Eileen's adventures, such as when she came with us to Australia for three weeks, are via the medium of a dictaphone. Eileen has multiple sclerosis and cannot move a muscle. She has a mind like a knife and, as she has been told by a visitor, "ears like a hawk". We recorded nine hours of tape for her.
The shyest locals, when told about Eileen, will make every effort to give an insight to their country, life or job. The guy who ran the On the Wallaby backpackers' hostel sat us on a bridge at dusk, made us pray to a large inflatable platypus, and then whispered to Eileen as two platypus cut V-shaped wakes across the darkened pool. The didgeridoo player on the quayside at Sydney played her his music. The boomerang thrower in Cairns explained his skills to her. The rainforest birds at Cape Tribulation sang for her.
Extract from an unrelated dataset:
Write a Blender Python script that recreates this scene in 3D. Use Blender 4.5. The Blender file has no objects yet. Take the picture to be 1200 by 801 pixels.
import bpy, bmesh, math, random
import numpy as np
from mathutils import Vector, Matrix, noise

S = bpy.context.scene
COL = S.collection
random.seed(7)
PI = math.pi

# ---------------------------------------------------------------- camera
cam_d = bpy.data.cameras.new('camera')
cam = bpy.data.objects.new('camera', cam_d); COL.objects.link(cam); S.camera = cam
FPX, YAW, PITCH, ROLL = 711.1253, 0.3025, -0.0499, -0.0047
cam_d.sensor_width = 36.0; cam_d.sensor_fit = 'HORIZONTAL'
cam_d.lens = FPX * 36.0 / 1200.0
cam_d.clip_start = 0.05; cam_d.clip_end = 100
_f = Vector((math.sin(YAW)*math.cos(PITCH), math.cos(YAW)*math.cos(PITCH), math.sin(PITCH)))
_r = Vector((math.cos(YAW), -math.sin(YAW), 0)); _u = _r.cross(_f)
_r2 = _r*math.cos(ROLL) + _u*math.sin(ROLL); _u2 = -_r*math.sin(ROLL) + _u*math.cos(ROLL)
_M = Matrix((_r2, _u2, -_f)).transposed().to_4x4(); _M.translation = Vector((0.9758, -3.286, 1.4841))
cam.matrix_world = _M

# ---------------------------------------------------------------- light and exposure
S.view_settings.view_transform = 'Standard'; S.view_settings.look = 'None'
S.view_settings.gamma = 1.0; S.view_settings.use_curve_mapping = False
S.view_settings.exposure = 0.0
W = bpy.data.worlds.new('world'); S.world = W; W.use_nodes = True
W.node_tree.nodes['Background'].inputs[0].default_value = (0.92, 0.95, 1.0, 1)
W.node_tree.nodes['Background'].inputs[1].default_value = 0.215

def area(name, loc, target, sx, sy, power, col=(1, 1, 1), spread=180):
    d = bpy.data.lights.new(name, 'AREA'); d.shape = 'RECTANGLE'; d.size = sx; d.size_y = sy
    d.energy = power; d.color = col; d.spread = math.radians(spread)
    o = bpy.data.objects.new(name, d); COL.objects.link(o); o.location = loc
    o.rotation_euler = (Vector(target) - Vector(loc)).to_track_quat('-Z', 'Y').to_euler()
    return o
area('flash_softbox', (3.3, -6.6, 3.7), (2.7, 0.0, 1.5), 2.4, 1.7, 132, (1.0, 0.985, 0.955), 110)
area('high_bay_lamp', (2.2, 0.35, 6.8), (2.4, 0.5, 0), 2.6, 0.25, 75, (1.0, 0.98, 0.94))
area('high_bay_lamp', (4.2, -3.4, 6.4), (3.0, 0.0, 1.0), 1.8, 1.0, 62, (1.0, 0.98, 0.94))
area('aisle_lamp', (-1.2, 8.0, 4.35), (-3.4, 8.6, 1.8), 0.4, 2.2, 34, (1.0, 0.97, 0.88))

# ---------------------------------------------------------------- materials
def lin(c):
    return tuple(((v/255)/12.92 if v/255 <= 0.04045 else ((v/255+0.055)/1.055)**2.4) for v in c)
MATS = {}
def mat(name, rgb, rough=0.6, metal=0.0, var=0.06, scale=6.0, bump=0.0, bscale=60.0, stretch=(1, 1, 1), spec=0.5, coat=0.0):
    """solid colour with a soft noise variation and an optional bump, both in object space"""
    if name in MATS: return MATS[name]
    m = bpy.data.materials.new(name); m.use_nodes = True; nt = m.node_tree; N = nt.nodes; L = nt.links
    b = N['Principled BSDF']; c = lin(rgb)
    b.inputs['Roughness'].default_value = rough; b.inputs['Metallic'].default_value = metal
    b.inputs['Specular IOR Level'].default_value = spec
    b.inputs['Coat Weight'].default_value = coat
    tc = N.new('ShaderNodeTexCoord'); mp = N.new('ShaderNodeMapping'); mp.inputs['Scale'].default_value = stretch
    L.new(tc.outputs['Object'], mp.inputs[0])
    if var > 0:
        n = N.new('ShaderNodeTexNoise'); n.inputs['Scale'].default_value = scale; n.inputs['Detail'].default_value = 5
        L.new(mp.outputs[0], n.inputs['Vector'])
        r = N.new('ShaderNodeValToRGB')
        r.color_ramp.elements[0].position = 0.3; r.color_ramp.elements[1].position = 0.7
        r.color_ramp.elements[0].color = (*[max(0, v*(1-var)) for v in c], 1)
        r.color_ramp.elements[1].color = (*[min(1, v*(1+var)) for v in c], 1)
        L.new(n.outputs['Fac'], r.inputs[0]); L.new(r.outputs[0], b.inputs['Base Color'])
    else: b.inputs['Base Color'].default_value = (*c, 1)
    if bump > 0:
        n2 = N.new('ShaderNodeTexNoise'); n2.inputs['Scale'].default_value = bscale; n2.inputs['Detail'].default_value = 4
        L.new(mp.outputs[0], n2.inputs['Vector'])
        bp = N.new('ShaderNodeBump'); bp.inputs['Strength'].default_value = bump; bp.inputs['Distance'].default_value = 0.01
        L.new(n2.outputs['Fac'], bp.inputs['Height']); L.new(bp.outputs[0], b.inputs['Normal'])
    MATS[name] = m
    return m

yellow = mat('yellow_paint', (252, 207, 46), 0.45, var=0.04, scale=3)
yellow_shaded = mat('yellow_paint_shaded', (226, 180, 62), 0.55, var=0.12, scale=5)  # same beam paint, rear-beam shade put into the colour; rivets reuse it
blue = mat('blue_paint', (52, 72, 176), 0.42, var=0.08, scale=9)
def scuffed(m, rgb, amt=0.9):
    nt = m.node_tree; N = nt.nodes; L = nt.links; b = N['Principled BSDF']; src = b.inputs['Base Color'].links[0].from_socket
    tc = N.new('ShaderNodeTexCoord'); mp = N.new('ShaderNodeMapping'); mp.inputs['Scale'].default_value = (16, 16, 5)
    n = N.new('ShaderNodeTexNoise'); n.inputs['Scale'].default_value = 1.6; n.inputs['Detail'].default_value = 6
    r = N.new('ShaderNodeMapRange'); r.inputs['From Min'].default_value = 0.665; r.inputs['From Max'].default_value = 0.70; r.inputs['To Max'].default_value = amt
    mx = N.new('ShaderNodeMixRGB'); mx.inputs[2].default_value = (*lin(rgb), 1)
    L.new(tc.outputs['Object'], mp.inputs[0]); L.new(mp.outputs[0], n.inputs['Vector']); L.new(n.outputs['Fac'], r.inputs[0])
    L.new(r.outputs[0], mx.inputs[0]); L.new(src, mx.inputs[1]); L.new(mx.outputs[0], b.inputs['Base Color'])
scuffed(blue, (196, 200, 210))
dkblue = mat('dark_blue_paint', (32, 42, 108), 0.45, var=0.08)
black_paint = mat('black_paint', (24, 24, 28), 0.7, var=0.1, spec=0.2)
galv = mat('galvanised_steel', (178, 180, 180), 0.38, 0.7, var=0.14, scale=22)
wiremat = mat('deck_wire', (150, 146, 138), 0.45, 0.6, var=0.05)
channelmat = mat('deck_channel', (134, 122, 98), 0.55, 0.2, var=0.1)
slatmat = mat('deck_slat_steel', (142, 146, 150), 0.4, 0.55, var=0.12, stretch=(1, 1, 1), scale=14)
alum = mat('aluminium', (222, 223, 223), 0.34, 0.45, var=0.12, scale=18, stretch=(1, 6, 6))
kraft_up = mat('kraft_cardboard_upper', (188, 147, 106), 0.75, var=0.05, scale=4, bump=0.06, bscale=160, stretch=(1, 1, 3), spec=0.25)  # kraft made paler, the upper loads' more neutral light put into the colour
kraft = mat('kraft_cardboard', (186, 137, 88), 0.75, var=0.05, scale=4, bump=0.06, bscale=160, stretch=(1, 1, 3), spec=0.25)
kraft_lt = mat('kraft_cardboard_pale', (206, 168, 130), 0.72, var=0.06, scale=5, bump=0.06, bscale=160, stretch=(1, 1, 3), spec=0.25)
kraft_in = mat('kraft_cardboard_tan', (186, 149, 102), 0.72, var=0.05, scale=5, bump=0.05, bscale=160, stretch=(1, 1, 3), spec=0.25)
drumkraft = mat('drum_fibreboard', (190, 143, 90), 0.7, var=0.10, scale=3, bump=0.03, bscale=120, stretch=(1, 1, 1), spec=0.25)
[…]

Eileen joined us for the "safety talk" prior to our snorkelling on the Barrier Reef, where she enjoyed her spell in the "glass-bottomed boat".
Difficult to explain to her how devastatingly blue it was beneath the surface. Our noisy helicopter flights back to Cairns from the reef saw us shouting to her about the migrating humpback whales that we flew over. She loves to hear about animals: the kangaroos, cassowaries, snakes and various other denizens that we talked about were all fascinating to her. However, she has a real dread of even the smallest spider, so we did not tell her about the large Huntsman encountered by one of our group of canoeists on our return from Dunk Island off South Mission in Queensland. He found the spider as he put his foot back in his shoe! Eileen "met" Will Gregory, a Mel Gibson lookalike who led us over Sydney Harbour Bridge at sunset. She had a chat from the owner of the Sirens B&B in the Blue Mountains (the only mountains Eileen knows where you drive to the top and walk down). There was a book on The Joys of Sex in each room, and Eileen now knows that "most of our guests are out for dirty weekends from Sydney".
She met only friendship, as typified by Mick, who bred crocs near Innisfail, North Queensland. He explained, "Eileen, we feed those crocs on dead chickens, bits of wild pig, beaks, bristles, bones, the lot, but do you know, that old bastard Hercules spat me out." He explained that he was giving us a present for her. When she eventually listened to Mick's voice, she had opened for her a parcel containing a little souvenir spoon with a small crocodile tooth embedded in resin on the handle. A gift from the heart of Australia.